Thunderball’s 45th anniversary part V: Peter Hunt fights with the film

Peter Hunt, lead film editor on the first five 007 movies, said in the documentary Inside From Russia With Love that the film “wasn’t beautifully storyboarded” and that sometimes “you have to fight with the film” to make the story work. If From Russia With Love was a fight between editor and film, Thunderball must have been all-out war.

From urinating dogs to wounds shifting from one leg to the other to disappearing pants, Thunderball didn’t enjoy tight continuity.

The fourth 007 film was the most sprawling to date. It had a $9 million budget, according to the Numbers.com Web site, a huge amount for 1965 and nine times as expensive as the series’ first entry, Dr. No. There was extensive location shooting in the Bahamas and underwater sequences done on an enormous scale — and all being done on tight deadlines to ensure a release for Christmas 1965.

It was up to Peter Hunt to make it work. Hunt had a new spiffy title, supervising editor, and he had help from editor Ernest Hosler and assembly editor Ben Rayner. But Hunt ultimately had to battle with the film shot by director Terence Young. Hunt, at an appearance in at a 1994 007 fan convention in Los Angeles, told attendees the editor knows the flaws of a film better than anyone. The way Hunt described it, the editor’s job was to speed the audience through those flaws so they wouldn’t notice (at least on the first viewing).
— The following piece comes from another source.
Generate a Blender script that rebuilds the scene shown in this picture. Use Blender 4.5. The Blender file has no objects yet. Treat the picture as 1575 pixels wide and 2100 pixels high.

Hunt & Co. had a number of flaws to deal with. Here’s a YouTube video that looks at some of just one major sequence, where we meet the aforementioned dog (Hunt in one telling, had actually spotted and removed it but it got reinserted because producers Albert R. Broccoli and Harry Saltzman thought it was funny), locals wearing 007 hats (and here we thought he was a secret agent) and a bullet wound that changes location on Bond’s body:

Meanwhile, at the Thunderball Obessional Web site, there’s a page that includes even more of the continuity issues with Thunderball, including how CIA agent Felix Leiter’s pants disappear and reappear in the same sequence.

Despite trimming by Hunt and his editors (also detailed on the Thunderball Obsessional page with the continuity errors), Thunderball also was the longest of the first four 007 film adventures at 2 hours and 10 minutes. In the end, despite the challenges, Hunt did speed the audience through the mammoth adventure and once again showed he was a valuable 007 contributor to the series’ early years.